En otros, aparece la idea de salir de las estructuras, que a veces se concreta y otras permanece como expectativa o promesa a cumplir cuando se den determinadas condiciones: Cuando los chicos terminen el colegio, cuando tenga mi casa, cuando llegue a los cincuenta… Aspiraciones que pueden materializarse o quedar sólo como fantasías para soportar la realidad o para huir de ella, rumiando sentimientos de insatisfacción.

A estas personas no les es fácil imaginar una vida menos pautada, en la que tengan que revisar cada día sus objetivos e intereses, y poner sus propias reglas.

Están acostumbrados a ese mundo conocido con sus rutinas, rituales, modismos al hablar, formas de vestirse, permisos y prohibiciones. 

Bajo las órdenes de algunos líderes carismáticos se sienten orgullosos de pertenecer a la cofradía que tiene nombre propio. Y agregan a su apellido el de la marca que los define como si fuera un apellido de casado: “Soy Juan X de Z”. ¡Cómo no comprender el dolor y la culpa que puede generarles separarse! Unidos y leales, les cuesta renunciar a esa identidad tan arraigada y aterrizar en escenarios más inciertos.

Otros se harán emprendedores. En el escenario actual, los estímulos son tentadores. La creatividad, la autonomía, la libertad se han transformado en valores más atractivos que la seguridad y la estabilidad. Y son muchos los que luego de varios años de sentirse protegidos y encorsetados en un rol, un lugar, una responsabilidad deciden intentar un proyecto propio.

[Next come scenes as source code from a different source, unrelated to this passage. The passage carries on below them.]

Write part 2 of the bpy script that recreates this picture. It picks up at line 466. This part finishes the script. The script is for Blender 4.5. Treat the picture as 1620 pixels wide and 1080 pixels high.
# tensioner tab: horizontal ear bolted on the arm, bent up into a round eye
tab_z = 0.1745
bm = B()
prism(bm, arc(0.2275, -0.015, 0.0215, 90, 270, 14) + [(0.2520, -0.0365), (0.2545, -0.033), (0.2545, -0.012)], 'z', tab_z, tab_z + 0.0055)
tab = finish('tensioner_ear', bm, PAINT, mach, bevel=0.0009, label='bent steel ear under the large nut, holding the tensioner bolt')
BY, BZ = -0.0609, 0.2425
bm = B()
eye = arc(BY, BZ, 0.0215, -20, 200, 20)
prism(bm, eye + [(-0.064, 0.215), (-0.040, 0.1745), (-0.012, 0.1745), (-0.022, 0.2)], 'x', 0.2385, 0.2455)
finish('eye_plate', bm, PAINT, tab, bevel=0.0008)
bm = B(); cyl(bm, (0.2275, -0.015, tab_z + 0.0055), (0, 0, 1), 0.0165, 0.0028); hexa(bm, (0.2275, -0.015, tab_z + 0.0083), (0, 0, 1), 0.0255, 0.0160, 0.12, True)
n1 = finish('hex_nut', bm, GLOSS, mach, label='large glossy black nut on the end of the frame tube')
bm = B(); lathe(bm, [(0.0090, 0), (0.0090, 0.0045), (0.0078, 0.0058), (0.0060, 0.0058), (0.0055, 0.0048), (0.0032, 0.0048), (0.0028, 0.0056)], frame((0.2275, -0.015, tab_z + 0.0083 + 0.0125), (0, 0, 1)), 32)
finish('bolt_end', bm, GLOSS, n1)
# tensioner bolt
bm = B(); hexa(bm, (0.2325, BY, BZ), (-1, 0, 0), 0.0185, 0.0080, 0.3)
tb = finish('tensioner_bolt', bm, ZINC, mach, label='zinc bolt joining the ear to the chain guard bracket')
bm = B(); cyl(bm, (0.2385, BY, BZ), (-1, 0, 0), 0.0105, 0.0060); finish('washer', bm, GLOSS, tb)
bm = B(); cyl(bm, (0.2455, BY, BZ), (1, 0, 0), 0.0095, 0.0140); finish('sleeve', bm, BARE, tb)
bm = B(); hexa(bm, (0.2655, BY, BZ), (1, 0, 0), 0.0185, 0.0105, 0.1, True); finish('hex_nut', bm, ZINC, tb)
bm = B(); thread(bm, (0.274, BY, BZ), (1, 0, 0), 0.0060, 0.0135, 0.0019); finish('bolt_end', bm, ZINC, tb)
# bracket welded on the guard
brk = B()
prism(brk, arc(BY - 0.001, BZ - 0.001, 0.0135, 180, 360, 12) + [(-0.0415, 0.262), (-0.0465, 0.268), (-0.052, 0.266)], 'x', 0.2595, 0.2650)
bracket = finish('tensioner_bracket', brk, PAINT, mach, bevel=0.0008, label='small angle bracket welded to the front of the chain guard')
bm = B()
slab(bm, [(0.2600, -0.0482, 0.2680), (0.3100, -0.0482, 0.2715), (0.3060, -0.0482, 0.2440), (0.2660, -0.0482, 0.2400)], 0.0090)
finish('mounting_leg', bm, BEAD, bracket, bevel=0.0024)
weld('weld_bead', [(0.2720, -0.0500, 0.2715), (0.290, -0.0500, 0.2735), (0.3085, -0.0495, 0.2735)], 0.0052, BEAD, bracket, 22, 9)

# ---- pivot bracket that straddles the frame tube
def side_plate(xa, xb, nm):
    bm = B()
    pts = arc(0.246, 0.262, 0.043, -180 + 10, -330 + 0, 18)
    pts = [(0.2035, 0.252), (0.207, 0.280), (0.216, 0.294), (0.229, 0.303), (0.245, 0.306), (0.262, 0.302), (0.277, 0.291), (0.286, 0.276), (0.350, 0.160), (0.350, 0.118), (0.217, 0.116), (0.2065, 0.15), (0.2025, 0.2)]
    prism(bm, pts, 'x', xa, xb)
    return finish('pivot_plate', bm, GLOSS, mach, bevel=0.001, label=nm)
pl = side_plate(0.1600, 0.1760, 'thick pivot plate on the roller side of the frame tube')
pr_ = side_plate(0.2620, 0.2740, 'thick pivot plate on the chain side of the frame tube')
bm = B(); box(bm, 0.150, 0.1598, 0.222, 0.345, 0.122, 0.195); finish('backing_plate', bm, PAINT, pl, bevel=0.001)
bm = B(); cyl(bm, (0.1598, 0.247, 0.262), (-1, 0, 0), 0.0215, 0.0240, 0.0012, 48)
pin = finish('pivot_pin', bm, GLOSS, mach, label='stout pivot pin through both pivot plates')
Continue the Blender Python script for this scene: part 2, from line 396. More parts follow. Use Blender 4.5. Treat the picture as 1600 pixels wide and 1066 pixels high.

Pero para el emprendedor se abre un nuevo misterio, fascinante y en ocasiones aterrador. La búsqueda ansiosa de ideas, oportunidades, interlocutores, asociados, inversores. Y siempre la ilusión del proyecto salvador que los hará exitosos con un golpe de suerte y de reconocimiento.

Tendrán que lidiar con el vértigo de la complejidad, la incertidumbre y la velocidad de los cambios, sin la protección de una estructura consolidada.

A cambio habrán de involucrarse con la pasión y la disciplina autoimpuesta que implica generar un emprendimiento. Y encontrar dónde anidarlo y con quienes compartirlo.

Cada día aparecen relatos de creativos disruptivos e innovadores incitando a lanzarse a la aventura. Además, los jóvenes profesionales están más pendientes de su calidad de vida y de un desarrollo personal menos lineal y más diverso. Pero del sueño emprendedor son más los que se despiertan a la intemperie que los que logran construir algo más que un castillo de naipes.

Salir de la zona de confort y dar el salto no es un desafío sin riesgo, quizá haya que prepararse para que no sea un salto al vacío. Muchos emprendedores que inician un proyecto cuentan que durante el primer año necesitan trabajar de noche y los fines de semana, sosteniendo los dos ámbitos en paralelo, hasta estar en condiciones de soltar amarras y lanzarse a la nueva aventura.

Por otra parte, es cierto que están empezando a aparecer modelos mixtos en los que, bajo la protección de una gran empresa, se trabaja por proyecto, a la manera de un emprendedor.

En esta convergencia de modelos también algunas organizaciones están valorando la flexibilidad, reconociendo habilidades no convencionales, adaptándose a las necesidades de su gente. 

Además, la tecnología de la comunicación facilita que varias tareas se puedan realizar lejos de las estructuras formales. En ese caso, los equipos de trabajo se encuentran en las redes y generan comunidades de aprendizaje y co-creación que enlazan autonomía con disposición a colaborar. 

En diversas áreas de la vida, los humanos nos debatimos entre la necesidad de compromiso y el ansia de libertad. Sutil equilibrio en el que cada uno intenta preservar su estabilidad y a la vez sentirse libre.

Quizás el trabajo en red nos ofrezca esa posibilidad, una zona de bienestar donde podemos sentirnos acompañados, sin perder parte de nuestra independencia. Y cada vez esto puede ser más posible tanto dentro de una empresa ágil y flexible como en el sueño emprendedor.